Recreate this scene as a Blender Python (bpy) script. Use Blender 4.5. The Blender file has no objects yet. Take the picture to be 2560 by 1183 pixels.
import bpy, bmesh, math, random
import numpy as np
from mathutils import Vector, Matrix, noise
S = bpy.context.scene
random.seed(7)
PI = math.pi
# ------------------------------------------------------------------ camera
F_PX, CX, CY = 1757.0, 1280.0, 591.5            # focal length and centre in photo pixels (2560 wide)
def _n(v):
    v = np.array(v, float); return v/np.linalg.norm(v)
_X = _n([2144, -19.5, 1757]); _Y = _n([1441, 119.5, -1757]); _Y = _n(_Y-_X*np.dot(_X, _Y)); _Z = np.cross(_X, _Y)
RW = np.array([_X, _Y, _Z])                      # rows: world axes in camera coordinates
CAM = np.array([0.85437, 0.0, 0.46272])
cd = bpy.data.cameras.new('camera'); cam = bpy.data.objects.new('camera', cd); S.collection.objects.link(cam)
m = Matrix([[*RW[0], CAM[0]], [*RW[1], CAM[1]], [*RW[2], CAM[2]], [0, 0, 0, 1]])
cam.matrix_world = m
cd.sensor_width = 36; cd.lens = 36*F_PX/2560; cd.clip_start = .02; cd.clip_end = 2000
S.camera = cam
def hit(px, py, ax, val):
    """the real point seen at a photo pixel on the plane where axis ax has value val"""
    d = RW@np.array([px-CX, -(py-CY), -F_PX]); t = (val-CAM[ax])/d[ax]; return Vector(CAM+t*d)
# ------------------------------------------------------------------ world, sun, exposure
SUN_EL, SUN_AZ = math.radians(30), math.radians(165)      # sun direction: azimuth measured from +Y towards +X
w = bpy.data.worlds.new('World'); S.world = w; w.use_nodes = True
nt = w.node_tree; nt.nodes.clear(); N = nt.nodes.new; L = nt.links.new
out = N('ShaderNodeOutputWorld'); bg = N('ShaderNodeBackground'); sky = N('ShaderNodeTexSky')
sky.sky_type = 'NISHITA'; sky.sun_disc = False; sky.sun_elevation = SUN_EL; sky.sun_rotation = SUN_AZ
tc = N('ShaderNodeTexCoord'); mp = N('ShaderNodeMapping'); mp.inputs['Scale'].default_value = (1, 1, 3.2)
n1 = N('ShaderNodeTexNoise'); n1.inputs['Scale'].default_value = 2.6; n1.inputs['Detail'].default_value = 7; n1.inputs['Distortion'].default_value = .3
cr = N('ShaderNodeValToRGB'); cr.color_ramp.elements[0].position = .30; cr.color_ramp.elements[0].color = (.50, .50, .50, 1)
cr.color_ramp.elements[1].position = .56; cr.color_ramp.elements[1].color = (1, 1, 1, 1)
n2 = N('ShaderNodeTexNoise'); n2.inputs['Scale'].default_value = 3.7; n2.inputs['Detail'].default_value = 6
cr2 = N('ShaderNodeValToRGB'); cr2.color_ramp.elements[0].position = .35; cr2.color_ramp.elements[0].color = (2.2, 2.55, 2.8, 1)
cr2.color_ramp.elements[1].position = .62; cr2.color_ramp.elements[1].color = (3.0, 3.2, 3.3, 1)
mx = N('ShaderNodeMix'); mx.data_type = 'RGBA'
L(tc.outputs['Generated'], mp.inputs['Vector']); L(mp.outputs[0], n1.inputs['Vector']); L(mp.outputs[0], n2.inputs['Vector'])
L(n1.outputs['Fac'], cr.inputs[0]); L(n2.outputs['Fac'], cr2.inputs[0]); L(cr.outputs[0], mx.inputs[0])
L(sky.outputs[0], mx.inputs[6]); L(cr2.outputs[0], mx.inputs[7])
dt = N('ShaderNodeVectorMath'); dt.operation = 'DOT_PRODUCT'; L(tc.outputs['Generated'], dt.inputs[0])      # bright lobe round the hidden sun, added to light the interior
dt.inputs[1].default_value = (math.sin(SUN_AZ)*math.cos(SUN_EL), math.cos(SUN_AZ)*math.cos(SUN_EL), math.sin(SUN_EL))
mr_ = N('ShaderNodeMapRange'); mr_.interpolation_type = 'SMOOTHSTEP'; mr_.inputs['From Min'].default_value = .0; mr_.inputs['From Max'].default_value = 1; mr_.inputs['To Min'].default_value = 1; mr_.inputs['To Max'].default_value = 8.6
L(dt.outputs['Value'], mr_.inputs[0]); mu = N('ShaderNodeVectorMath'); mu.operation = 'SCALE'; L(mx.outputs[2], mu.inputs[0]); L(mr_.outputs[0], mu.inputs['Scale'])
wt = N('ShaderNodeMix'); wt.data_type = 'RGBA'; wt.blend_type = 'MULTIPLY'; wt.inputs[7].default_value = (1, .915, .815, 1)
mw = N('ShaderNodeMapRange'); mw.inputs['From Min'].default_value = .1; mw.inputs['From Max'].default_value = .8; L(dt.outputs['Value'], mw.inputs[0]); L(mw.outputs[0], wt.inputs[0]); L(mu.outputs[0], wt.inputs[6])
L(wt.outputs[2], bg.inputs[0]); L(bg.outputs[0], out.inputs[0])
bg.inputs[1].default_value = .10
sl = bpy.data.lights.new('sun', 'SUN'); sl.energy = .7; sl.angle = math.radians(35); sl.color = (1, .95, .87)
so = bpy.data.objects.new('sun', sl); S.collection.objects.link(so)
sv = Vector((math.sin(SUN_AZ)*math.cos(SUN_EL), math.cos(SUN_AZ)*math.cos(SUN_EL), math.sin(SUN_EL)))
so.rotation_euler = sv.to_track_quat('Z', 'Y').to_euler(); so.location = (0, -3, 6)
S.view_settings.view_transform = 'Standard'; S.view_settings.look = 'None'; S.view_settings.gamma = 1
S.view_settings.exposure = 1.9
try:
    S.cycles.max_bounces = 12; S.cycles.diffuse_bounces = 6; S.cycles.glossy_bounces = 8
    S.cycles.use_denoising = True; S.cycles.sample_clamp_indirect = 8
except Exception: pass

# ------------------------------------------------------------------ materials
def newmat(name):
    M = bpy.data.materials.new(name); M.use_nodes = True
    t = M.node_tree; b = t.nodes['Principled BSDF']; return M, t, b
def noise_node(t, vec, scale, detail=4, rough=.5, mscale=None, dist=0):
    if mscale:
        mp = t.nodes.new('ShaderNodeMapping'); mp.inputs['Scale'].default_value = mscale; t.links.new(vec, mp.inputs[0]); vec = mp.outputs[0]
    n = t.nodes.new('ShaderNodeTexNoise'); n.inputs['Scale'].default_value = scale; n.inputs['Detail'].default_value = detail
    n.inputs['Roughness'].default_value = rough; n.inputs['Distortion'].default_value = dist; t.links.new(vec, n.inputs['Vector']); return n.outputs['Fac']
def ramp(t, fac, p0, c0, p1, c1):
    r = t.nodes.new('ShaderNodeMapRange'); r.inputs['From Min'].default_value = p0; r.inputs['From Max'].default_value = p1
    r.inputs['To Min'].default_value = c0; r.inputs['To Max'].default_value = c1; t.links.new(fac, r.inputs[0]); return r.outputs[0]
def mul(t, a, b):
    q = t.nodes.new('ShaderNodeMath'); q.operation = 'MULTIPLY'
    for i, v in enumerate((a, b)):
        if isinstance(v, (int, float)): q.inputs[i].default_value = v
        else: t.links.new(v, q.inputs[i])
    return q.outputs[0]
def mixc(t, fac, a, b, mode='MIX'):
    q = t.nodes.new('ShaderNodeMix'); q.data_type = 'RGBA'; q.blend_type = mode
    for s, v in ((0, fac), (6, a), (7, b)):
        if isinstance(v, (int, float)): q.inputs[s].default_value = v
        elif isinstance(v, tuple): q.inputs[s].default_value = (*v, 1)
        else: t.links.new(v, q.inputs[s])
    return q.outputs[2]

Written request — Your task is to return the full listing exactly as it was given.

Complete response —
Recreate this scene as a Blender Python (bpy) script. Use Blender 4.5. The Blender file has no objects yet. Take the picture to be 2560 by 1183 pixels.
import bpy, bmesh, math, random
import numpy as np
from mathutils import Vector, Matrix, noise
S = bpy.context.scene
random.seed(7)
PI = math.pi
# ------------------------------------------------------------------ camera
F_PX, CX, CY = 1757.0, 1280.0, 591.5            # focal length and centre in photo pixels (2560 wide)
def _n(v):
    v = np.array(v, float); return v/np.linalg.norm(v)
_X = _n([2144, -19.5, 1757]); _Y = _n([1441, 119.5, -1757]); _Y = _n(_Y-_X*np.dot(_X, _Y)); _Z = np.cross(_X, _Y)
RW = np.array([_X, _Y, _Z])                      # rows: world axes in camera coordinates
CAM = np.array([0.85437, 0.0, 0.46272])
cd = bpy.data.cameras.new('camera'); cam = bpy.data.objects.new('camera', cd); S.collection.objects.link(cam)
m = Matrix([[*RW[0], CAM[0]], [*RW[1], CAM[1]], [*RW[2], CAM[2]], [0, 0, 0, 1]])
cam.matrix_world = m
cd.sensor_width = 36; cd.lens = 36*F_PX/2560; cd.clip_start = .02; cd.clip_end = 2000
S.camera = cam
def hit(px, py, ax, val):
    """the real point seen at a photo pixel on the plane where axis ax has value val"""
    d = RW@np.array([px-CX, -(py-CY), -F_PX]); t = (val-CAM[ax])/d[ax]; return Vector(CAM+t*d)
# ------------------------------------------------------------------ world, sun, exposure
SUN_EL, SUN_AZ = math.radians(30), math.radians(165)      # sun direction: azimuth measured from +Y towards +X
w = bpy.data.worlds.new('World'); S.world = w; w.use_nodes = True
nt = w.node_tree; nt.nodes.clear(); N = nt.nodes.new; L = nt.links.new
out = N('ShaderNodeOutputWorld'); bg = N('ShaderNodeBackground'); sky = N('ShaderNodeTexSky')
sky.sky_type = 'NISHITA'; sky.sun_disc = False; sky.sun_elevation = SUN_EL; sky.sun_rotation = SUN_AZ
tc = N('ShaderNodeTexCoord'); mp = N('ShaderNodeMapping'); mp.inputs['Scale'].default_value = (1, 1, 3.2)
n1 = N('ShaderNodeTexNoise'); n1.inputs['Scale'].default_value = 2.6; n1.inputs['Detail'].default_value = 7; n1.inputs['Distortion'].default_value = .3
cr = N('ShaderNodeValToRGB'); cr.color_ramp.elements[0].position = .30; cr.color_ramp.elements[0].color = (.50, .50, .50, 1)
cr.color_ramp.elements[1].position = .56; cr.color_ramp.elements[1].color = (1, 1, 1, 1)
n2 = N('ShaderNodeTexNoise'); n2.inputs['Scale'].default_value = 3.7; n2.inputs['Detail'].default_value = 6
cr2 = N('ShaderNodeValToRGB'); cr2.color_ramp.elements[0].position = .35; cr2.color_ramp.elements[0].color = (2.2, 2.55, 2.8, 1)
cr2.color_ramp.elements[1].position = .62; cr2.color_ramp.elements[1].color = (3.0, 3.2, 3.3, 1)
mx = N('ShaderNodeMix'); mx.data_type = 'RGBA'
L(tc.outputs['Generated'], mp.inputs['Vector']); L(mp.outputs[0], n1.inputs['Vector']); L(mp.outputs[0], n2.inputs['Vector'])
L(n1.outputs['Fac'], cr.inputs[0]); L(n2.outputs['Fac'], cr2.inputs[0]); L(cr.outputs[0], mx.inputs[0])
L(sky.outputs[0], mx.inputs[6]); L(cr2.outputs[0], mx.inputs[7])
dt = N('ShaderNodeVectorMath'); dt.operation = 'DOT_PRODUCT'; L(tc.outputs['Generated'], dt.inputs[0])      # bright lobe round the hidden sun, added to light the interior
dt.inputs[1].default_value = (math.sin(SUN_AZ)*math.cos(SUN_EL), math.cos(SUN_AZ)*math.cos(SUN_EL), math.sin(SUN_EL))
mr_ = N('ShaderNodeMapRange'); mr_.interpolation_type = 'SMOOTHSTEP'; mr_.inputs['From Min'].default_value = .0; mr_.inputs['From Max'].default_value = 1; mr_.inputs['To Min'].default_value = 1; mr_.inputs['To Max'].default_value = 8.6
L(dt.outputs['Value'], mr_.inputs[0]); mu = N('ShaderNodeVectorMath'); mu.operation = 'SCALE'; L(mx.outputs[2], mu.inputs[0]); L(mr_.outputs[0], mu.inputs['Scale'])
wt = N('ShaderNodeMix'); wt.data_type = 'RGBA'; wt.blend_type = 'MULTIPLY'; wt.inputs[7].default_value = (1, .915, .815, 1)
mw = N('ShaderNodeMapRange'); mw.inputs['From Min'].default_value = .1; mw.inputs['From Max'].default_value = .8; L(dt.outputs['Value'], mw.inputs[0]); L(mw.outputs[0], wt.inputs[0]); L(mu.outputs[0], wt.inputs[6])
L(wt.outputs[2], bg.inputs[0]); L(bg.outputs[0], out.inputs[0])
bg.inputs[1].default_value = .10
sl = bpy.data.lights.new('sun', 'SUN'); sl.energy = .7; sl.angle = math.radians(35); sl.color = (1, .95, .87)
so = bpy.data.objects.new('sun', sl); S.collection.objects.link(so)
sv = Vector((math.sin(SUN_AZ)*math.cos(SUN_EL), math.cos(SUN_AZ)*math.cos(SUN_EL), math.sin(SUN_EL)))
so.rotation_euler = sv.to_track_quat('Z', 'Y').to_euler(); so.location = (0, -3, 6)
S.view_settings.view_transform = 'Standard'; S.view_settings.look = 'None'; S.view_settings.gamma = 1
S.view_settings.exposure = 1.9
try:
    S.cycles.max_bounces = 12; S.cycles.diffuse_bounces = 6; S.cycles.glossy_bounces = 8
    S.cycles.use_denoising = True; S.cycles.sample_clamp_indirect = 8
except Exception: pass

# ------------------------------------------------------------------ materials
def newmat(name):
    M = bpy.data.materials.new(name); M.use_nodes = True
    t = M.node_tree; b = t.nodes['Principled BSDF']; return M, t, b
def noise_node(t, vec, scale, detail=4, rough=.5, mscale=None, dist=0):
    if mscale:
        mp = t.nodes.new('ShaderNodeMapping'); mp.inputs['Scale'].default_value = mscale; t.links.new(vec, mp.inputs[0]); vec = mp.outputs[0]
    n = t.nodes.new('ShaderNodeTexNoise'); n.inputs['Scale'].default_value = scale; n.inputs['Detail'].default_value = detail
    n.inputs['Roughness'].default_value = rough; n.inputs['Distortion'].default_value = dist; t.links.new(vec, n.inputs['Vector']); return n.outputs['Fac']
def ramp(t, fac, p0, c0, p1, c1):
    r = t.nodes.new('ShaderNodeMapRange'); r.inputs['From Min'].default_value = p0; r.inputs['From Max'].default_value = p1
    r.inputs['To Min'].default_value = c0; r.inputs['To Max'].default_value = c1; t.links.new(fac, r.inputs[0]); return r.outputs[0]
def mul(t, a, b):
    q = t.nodes.new('ShaderNodeMath'); q.operation = 'MULTIPLY'
    for i, v in enumerate((a, b)):
        if isinstance(v, (int, float)): q.inputs[i].default_value = v
        else: t.links.new(v, q.inputs[i])
    return q.outputs[0]
def mixc(t, fac, a, b, mode='MIX'):
    q = t.nodes.new('ShaderNodeMix'); q.data_type = 'RGBA'; q.blend_type = mode
    for s, v in ((0, fac), (6, a), (7, b)):
        if isinstance(v, (int, float)): q.inputs[s].default_value = v
        elif isinstance(v, tuple): q.inputs[s].default_value = (*v, 1)
        else: t.links.new(v, q.inputs[s])
    return q.outputs[2]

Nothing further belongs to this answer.